Dans ce roman aux allures de fin du monde, vous avez essayé de capturer la panique générale et l’anxiété générée par une panne de courant et des réseaux des communication dans tout New York. Qu’est-ce qui vous a donné l’impulsion d’écrire un récit où l’ambiance globale est très stressante?
«Je voulais écrire à propos de ce qui était contemporain. On était en 2018 et 2019, et à ce moment-là, je réfléchissais à la politique américaine actuelle, ainsi qu’au sentiment que j’éprouvais quand je jetais un oeil à l’écran de mon téléphone en essayant d’y capter le monde autour de moi. Je suppose que le but était, plus que n’importe quoi d’autre, de saisir l’expérience de la psyché individuelle dans le monde moderne.»
«Cette sensation d’être dépassé par celui-ci, d’être exalté, effrayé, déconcerté et tout le reste; ce sont des sentiments et émotions qui peuvent découler de la vie d’aujourd’hui, et peut-être qu’il en a toujours été ainsi, d’ailleurs.»
Dites-nous en plus sur vos projets à venir: êtes-vous déjà en train d’écrire un nouveau roman ou un nouvelle?
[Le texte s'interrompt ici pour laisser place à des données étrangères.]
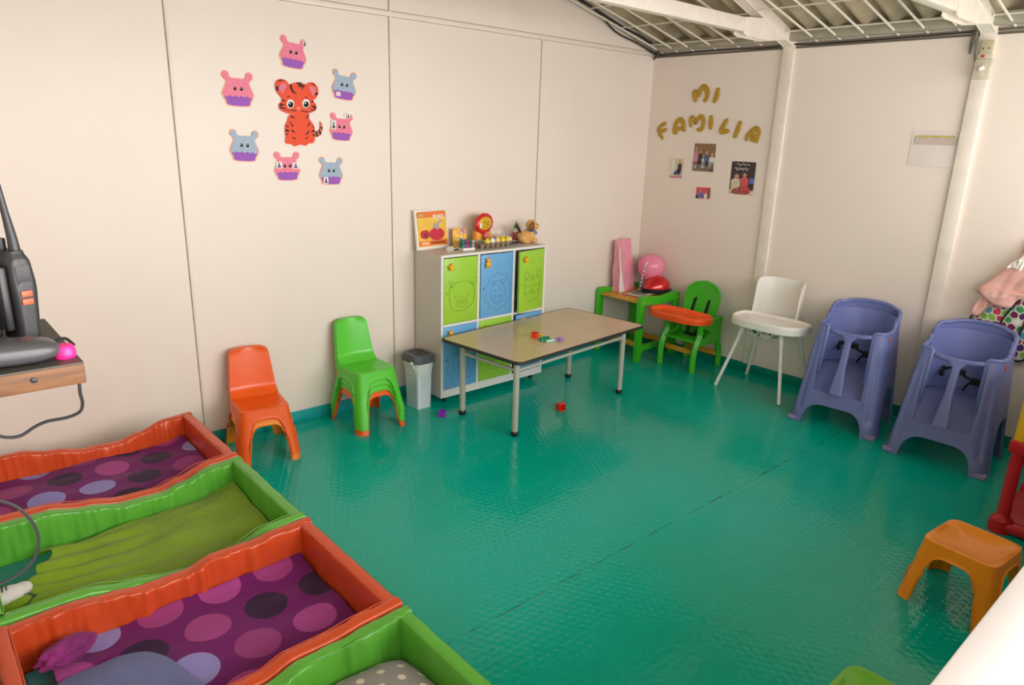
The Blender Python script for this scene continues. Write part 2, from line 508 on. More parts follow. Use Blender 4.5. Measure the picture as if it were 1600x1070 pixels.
# battens (columns) on the right wall and their roof frames
for i, y in enumerate((-1.148, -2.328, -3.53)):
    b = B(); b.box(-0.026, 0, y-0.042, y+0.042, 0.071, EAVE+0.03, 0.003)
    b.m(1).box(-0.0015, 0, y+0.042, y+0.050, 0.071, EAVE)
    trim(b, [M_STEEL, M_SEAM])
    b = B()
    b.beam((-0.02, y, EAVE+0.02), (-W/2, y, RIDGE+0.02), 0.07, 0.07, 0.003)
    b.beam((-W+0.02, y, EAVE+0.02), (-W/2, y, RIDGE+0.02), 0.07, 0.07, 0.003)
    struct(b.obj('roof_rafter', M_STEEL))
    b = B()
    zt = 2.385
    b.box(-W+0.35, -0.35, y-0.03, y+0.03, zt-0.035, zt+0.045, 0.003)
    for sgn, xe in ((1, -0.35), (-1, -W+0.35)):
        o_ = [(0, -0.06), (0.33, -0.02), (0.33, 0.02), (0, 0.07), (-0.30, 0.045), (-0.30, -0.05), (-0.26, -0.06)]
        for dy in (-0.036, 0.030):
            b.T = Matrix.Translation((xe, y+dy, zt)) @ Matrix.Rotation(PI/2, 4, 'X')
            b.flat([(sgn*p, q) for p, q in o_], -0.006, 0)
        b.T = Matrix.Identity(4)
    struct(b.obj('roof_tie_beam', M_STEEL))
b = B(); b.box(-0.10, -0.03, -DEP+0.1, -0.01, EAVE+0.015, EAVE+0.085, 0.012)
b.m(1).box(-0.012, 0.0, -DEP, 0, EAVE-0.025, EAVE-0.012); b.box(-0.02, 0.0, -DEP, 0, EAVE-0.005, EAVE+0.006)
struct(b.obj('eaves_purlin', [M_PURLIN, mat('weathered_steel_strip', '6a6050', 0.7)]))
for xx in (-1.25, -2.3):
    b = B(); b.box(xx-0.03, xx+0.03, -DEP+0.1, 0, EAVE+SL*-xx-0.02, EAVE+SL*-xx+0.045, 0.006)
    struct(b.obj('roof_purlin', M_PURLIN))
# ceiling grille of welded rods
g = thing('ceiling_grille', 'cream welded rod grille hanging under the corrugated roof', 'grille', (0, 0, 2.345))
GS = 0.232
ys = [-0.09, -0.23, -0.375, -0.569, -0.765, -0.94, -1.339, -1.491, -1.665, -1.846, -2.011, -2.18, -2.45, -2.62, -2.79, -2.96, -3.13, -3.30]
for y in ys:
    bb = B(); bb.tube([(-0.015, y, 0), (-1.9, y, 1.885*GS)], 0.0072, 6)
    bb.obj('long_rod', M_ROD, g)
for y0, y1, xo in ((-0.04, -1.1, 0.0), (-1.19, -2.28, 0.06), (-2.37, -3.48, 0.02)):
    for k in range(5):
        x = -0.14-0.36*k-xo*0.5
        bb = B(); bb.tube([(x, y0, -x*GS+0.012), (x, y1, -x*GS+0.012)], 0.005, 6)
        bb.obj('cross_rod', M_ROD, g)
# loose cables along the eaves
b = B()
b.tube(spline([(-0.03, -0.02, 2.30), (-0.06, -0.08, 2.34), (-0.03, -0.05, 2.37), (-0.09, -0.03, 2.40), (-0.2, -0.03, 2.44), (-0.5, -0.035, 2.50), (-1.0, -0.03, 2.64), (-1.4, -0.03, 2.76)], 6, False), 0.007, 6)
b.tube(spline([(-0.04, -0.03, 2.38), (-0.1, -0.05, 2.34), (-0.05, -0.12, 2.36), (-0.03, -0.03, 2.42)], 6, False), 0.006, 6)
b.tube(spline([(-0.02, -0.06, 2.325), (-0.02, -0.6, 2.332), (-0.02, -1.05, 2.325), (-0.04, -1.15, 2.35), (-0.02, -1.3, 2.327), (-0.02, -2.25, 2.33)], 6, False), 0.0035, 6)
tag(b.obj('cable', M_BLACK), 'black cable running along the eaves into the far corner', 'cable')
b = B()
b.tube(spline([(-0.03, -2.26, 2.34), (-0.04, -2.255, 2.27), (-0.045, -2.262, 2.215), (-0.05, -2.272, 2.27), (-0.05, -2.28, 2.34)], 6, False), 0.006, 8)
b.tube(spline([(-0.045, -2.28, 2.35), (-0.05, -2.285, 2.24), (-0.05, -2.30, 2.17), (-0.05, -2.34, 2.19)], 6, False), 0.004, 8)
tag(b.obj('cable_loop', mat('grey_cable', '6a665c', 0.5)), 'grey cable loop hanging above the switch box', 'cable')
b = B()
for q in range(3):
    b.tube(spline([(-0.03-0.01*q, -2.39, 2.36+.01*q), (-0.04, -2.47, 2.385+.012*q), (-0.04, -2.6, 2.37+.01*q), (-0.03, -2.8, 2.37)], 6, False), 0.005, 6)
tag(b.obj('cable_bundle', mat('brown_grey_cable', '8d8470', 0.6)), 'bundle of pale cables past the right column at the eaves', 'cable')
# switch box on the second column
t = thing('switch_box', 'small cream electrical box on the right column under the eaves', 'switch box', M=on_right(-2.345, 2.15, 0, 0.036))
mb = mat('aged_cream_plastic', 'cdc4ae', 0.5, var=0.15, vscale=20)
b = B(); b.box(-0.042, 0.042, -0.075, 0.03, 0, 0.038, 0.005); b.obj('lower_cover', mb, t)
b = B(); b.box(-0.03, 0.03, 0.055, 0.125, 0, 0.028, 0.004)
b.m(1).ball((-0.016, 0.085, 0.029), 0.004).ball((0.014, 0.085, 0.029), 0.004)
b.obj('socket', [mat('old_beige_plastic', 'c4b898', 0.5), M_BLACK], t)
b = B(); b.box(-0.012, 0.014, -0.03, -0.008, 0.036, 0.055, 0.003, rot=Euler((0.3, 0, 0.5)).to_matrix()); b.obj('switch', M_WHITE, t)
b = B(); b.box(-0.035, 0.035, 0.03, 0.058, 0, 0.03, 0.003); b.m(1).ball((-0.01, 0.045, 0.03), (0.012, 0.008, 0.004))
b.obj('breaker', [mb, mat('red_mark', 'c8403a', 0.5)], t)
# ---------------------------------------------------------------- plastics and fabrics
def plas(n, h, r=0.3): return mat(n, h, r, var=0.03, vscale=9, bump=0.03, bscale=30, sss=0.0)
P_OR = plas('orange_chair_plastic', 'f0601a'); P_GR = plas('green_chair_plastic', '5ccb38'); P_OR2 = plas('amber_orange_chair_plastic', 'ee8a20')
P_AM = plas('amber_stool_plastic', 'fa9410'); P_GR2 = plas('leaf_green_stool_plastic', '78c038')
P_PU = mat('periwinkle_plastic', '7079b2', 0.38, var=0.06, vscale=4, bump=0.05, bscale=25)
P_BG = plas('bright_green_plastic', '3fb81e', 0.35); P_TR = plas('orange_tray_plastic', 'fb5a1c', 0.3)
P_HW = mat('white_highchair_plastic', 'eeeae2', 0.3, var=0.02)

def rrect(th, hx, hy, n=7.0):
    c, s_ = math.cos(th), math.sin(th)
    r = 1/((abs(c)**n+abs(s_)**n)**(1/n))
    return hx*c*r, hy*s_*r

def shell(b, zt, zb0, top, bot, arch, zlo, zhi, th0, th1, nt, rows, bow=0.0, edge=lambda th: False):
    """skirt of a moulded chair between heights zlo..zhi; top / bot half sizes; arch(theta) gives the lower edge"""
    def f(u, v):
        th = lerp(th0, th1, u)
        lo = max(arch(th), zlo)
        v = 1-(1-v)**1.6
        z = lerp(zhi, max(min(lo, zhi), zb0), v)
        k = (zt-z)/(zt-zb0)
        k = k+bow*math.sin(PI*k)
        x, y = rrect(th, lerp(top[0], bot[0], k), lerp(top[1], bot[1], k))
        if edge(th):                      # moulded lip along the arch
            q = 1+.045*sm((v-.86)/.14)
            x *= q; y *= q
        return (x, y, z)
    b.grid(f, nt, rows)

def chair_arch(h, cut=0.64, hs=None):
    def a(th):
        x, y = rrect(th, 1, 1)
        s_ = min(abs(x), abs(y))
        hh = h if abs(y) > abs(x) else (hs or h)
        if s_ >= cut: return 0.0
        return hh*(1-(s_/cut)**5)**0.45
    return a

def seat_part(m, zt, top, bot, h, cut, legcut, hs=None, dip=0.012, bow=-0.05):
    b = B()
    ar = chair_arch(h, cut, hs)
    def ft(u, v):
        th = 2*PI*u
        x, y = rrect(th, top[0]*v, top[1]*v, lerp(2.2, 7, v))
        z = zt - dip*(1-v**2.5) if v < 0.93 else zt-0.009*((v-0.93)/0.07)**2
        return (x, y, z)
    b.grid(ft, 96, 14, wrapu=False)
    shell(b, zt-0.009, 0, top, bot, lambda th: max(ar(th), legcut), 0, zt-0.009, 0, 2*PI, 192, 12, bow, lambda th: ar(th) > legcut+.004)
    bmesh.ops.remove_doubles(b.bm, verts=b.bm.verts[:], dist=0.0006)
    outward(b)
    return b
def leg_part(q, zt, top, bot, h, cut, legcut, hs=None, bow=-0.05):
    ar = chair_arch(h, cut, hs)
    b = B()
    # angular span of one corner
    shell(b, zt-0.009, 0, top, bot, lambda th: min(ar(th), legcut), 0, legcut, q*PI/2, (q+1)*PI/2, 72, 12, bow, lambda th: .02 < ar(th) < legcut)
    bmesh.ops.dissolve_degenerate(b.bm, dist=0.0004, edges=b.bm.edges[:])
    outward(b)
    return b

def back_part(zt, yb, z1, w0, w1, lean, depth=0.026):
    b = B()
    def f(u, v):
        s_ = 2*u-1
        z = lerp(zt-0.012, z1, v)
        w_ = lerp(w0, w1, v)
        # rounded top corners
        r = 0.035
        if z > z1-r:
            w_ -= r-math.sqrt(max(0, r*r-(z-(z1-r))**2))
        y = yb+lean*v-0.035*(1-min(1, v/0.22))**2 + 0.012*(1-s_*s_)
        return (s_*w_, y, z)
    b.grid(f, 24, 26)
    bmesh.ops.recalc_face_normals(b.bm, faces=b.bm.faces[:])
    # wrap the rim backwards (not along the bottom)
    ed = [e for e in b.bm.edges if e.is_boundary and max(v.co.z for v in e.verts) > zt-0.011]
    r = bmesh.ops.extrude_edge_only(b.bm, edges=ed)
    vs_ = [v for v in r['geom'] if isinstance(v, bmesh.types.BMVert)]
    for v in vs_:
        v.co.y += depth; v.co.x *= 1.03; v.co.z += 0.002
    for f_ in b.bm.faces: f_.smooth = True
    return b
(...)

Sinon, comment occupez-vous vos temps libres? On est un peu curieux, on l’avoue!
«Je viens juste de terminer un nouveau roman, même si je dois avouer que ces derniers nécessitent un tel nombre de brouillons qu’il est impossible d’utiliser un mot tel que “fini” avant que ladite chose soit publiée. À ce stade-ci, je n’ai toujours pas une idée précise de quand ça arrivera.»
«Je travaille aussi sur une grosse critique, où je me penche sur deux livres d’un jeune auteur américain. Mon autre obligation professionnelle est de lire (quel merveilleux travail, non?)»
«Le temps que je ne passe pas à lire et à écrire est dédié à prendre soin de mes enfants. Ils ont 13 et 10 ans maintenant, et ils ne sont pas aussi demandants qu’ils ont pu l’être quand ils étaient plus petits, mais tout de même, mes journées sont néanmoins bien remplies.»